Towards Zero Hunger (SDG2) in Africa

A public lecture by Frans Swanepoel, Research Professor, Centre for Advancement of Scholarship, University of Pretoria, South Africa and 2018 UWA Institute of Advanced Studies Visiting Fellow. 

Currently there are 1.3 billion people in Africa; more than five times the population in 1950. By 2050, Africa’s population will double to 2.6 billion, eventually reaching 4.2 billion by the end of the century – just about the entire world population in 1977. Africa is also the world’s most food insecure continent, with relatively low levels of agricultural productivity, low rural incomes, high rates of malnutrition, and a significantly worsening food trade balance. Ironically Africa has sufficient land, water and human resources to be a substantial contributor to the world’s food balance sheet, and to contribute to the growing global demand for both food staples and higher value added food, as well as to energy markets. Agriculture and the food sector also present significant opportunity for employment and wealth creation. This critical role of agriculture in fostering sustained competitiveness and profitability in the sector, in the face of a world economy that is rapidly transformed into a knowledge and network economy is acknowledged both within the scientific community and in Governments at large. Without question, agriculture and capacity strengthening are now back on the development agenda as Africa refocuses towards achieving the Sustainable Development Goals (SDGs). African agriculture has a number of major strengths, but also faces a significant number of challenges, a set of unique opportunities. Africa has now entered a development stage where some analysts are taking a more positive outlook and narrative as opposed to the traditional ‘Afro-pessimism’ of the last five decades. A new school of thought is emerging, one that recognises that Africa is in a better position to help itself be food secure moving forward – agriculture has started growing, albeit slowly but sustainably over the last decade. However, a number of interesting trends distinguish the economic growth of Africa from other continents. The dominant growth detected here is by small intermediary groups who are responding to rapid urbanisation and the growing ‘middle-class’. Strategies to support growth in sustainable agriculture should thus be responsive to these trends in order to vastly improve food security on the African continent.

Frans Swanepoel is Professor of Agricultural Transformation in Africa at the University of Pretoria (UP), South Africa (SA), where he also serves as Director: Strategic International Partnerships.

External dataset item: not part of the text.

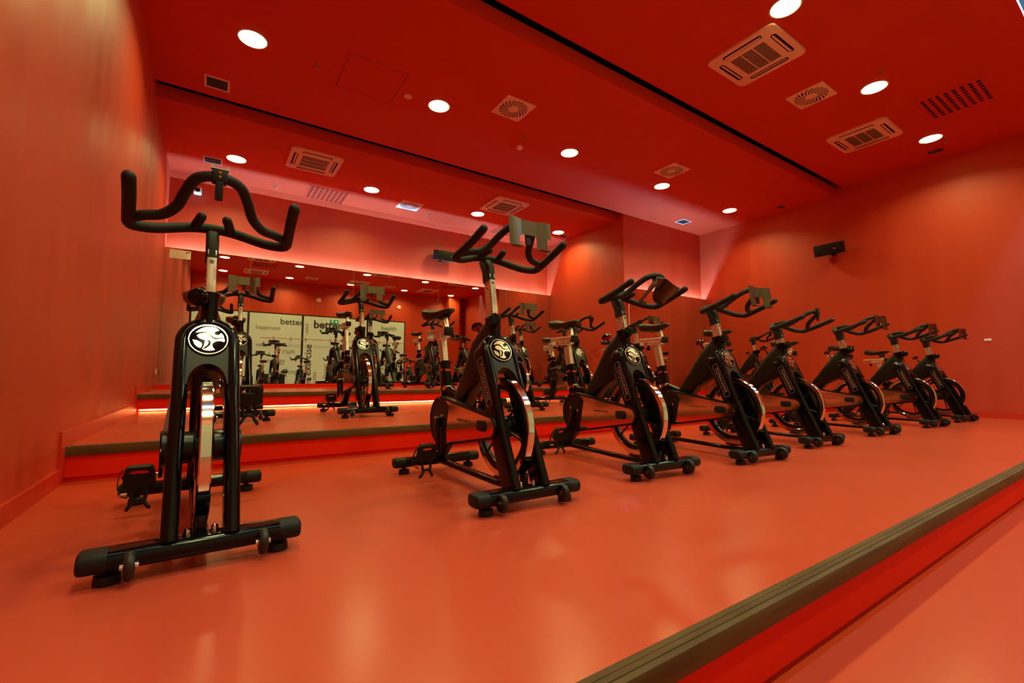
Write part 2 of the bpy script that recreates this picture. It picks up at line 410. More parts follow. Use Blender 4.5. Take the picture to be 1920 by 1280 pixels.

He is former Deputy Vice-Chancellor and Professor at the Institute for Poverty, Land and Agrarian Studies (PLAAS) at the University of the Western Cape (UWC) SA. He is a Visiting Fellow at the Institute for African Development (IAD), Cornell University, USA. He serves on the boards of a number of high-level continental bodies, incl. the Food Agriculture and Natural Resources Policy Analysis Network (FANRPAN), the African Women in Agricultural Research and Development (AWARD), and the Regional University Forum for Capacity Development in Agriculture (RUFORUM). He is a member the Academy of Science of South Africa (ASSAf), and a Fellow of the Ugandan National Academy of Sciences (UNAS). He was a Senior Fulbright Fellow at Cornell University (2008-2009). He obtained all his degrees [BSc, BSc Agric (Hons) and MSc Agric] with distinction. He researched at Texas A&M University and University of the Free State, SA for his PhD. His research interests include African food systems, research leadership and capacity development and partnerships and networking in Africa. He has published extensively, and has been chief-editor for three books, including: Towards Impact and Resilience: Transformative Change in and through Agricultural Education and Training in sub-Saharan Africa by Cambridge Scholars Publishing, UK in collaboration with IAD at Cornell University.